I also need away in which opentap can save the current state of the testplan run and resume it after reboot.

Any help here.

Hi @jval1984,

you can use the --open argument to open a specific test plan, but running it or resuming it to the point where you ran it last time is not possible at this moment.

adding a --run would not be a big problem, but adding a general “resume” feature would require a lot of development.

If you have a simple test plan some of this can be done as a plugin which skips execution if they already executed the last time - so imagine coding some logic like this into all the root-level test steps in your test plan.

I see I would assume someone else would already have had the need to reboot during a test and then resume the test or at least resume the tesplan execution. Basically my test stress test operation of a feature on reboot. I have written the test with logic to keep the test state and resume and it does work but #1. Testplan must only have a test and test should have no parent (which sucks because i dont want to keep so many testplans separated) and #2 only works on tap.exe because the UI does not auto resume test execution (this suppose to be stress automated tests).

It would be good to add functionality so that the UI can auto resume a test via arguments and also to be able to resume and keeping state of a current testplan running (pass\fail\screen logs) in bot UI and console.
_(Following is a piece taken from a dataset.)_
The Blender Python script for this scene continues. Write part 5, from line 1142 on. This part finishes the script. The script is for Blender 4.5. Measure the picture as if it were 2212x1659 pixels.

One reason that this particular scenario does not work is that the most common setup is to have the device running the test plan not at the same time be the device under test. So we simply does not see this particular situation very often.

What I think is the most common setup is a “bench computer” running the test plan and then the device under test being separate from it.

I would be interested in understanding , in your case, why does it have to be the same device?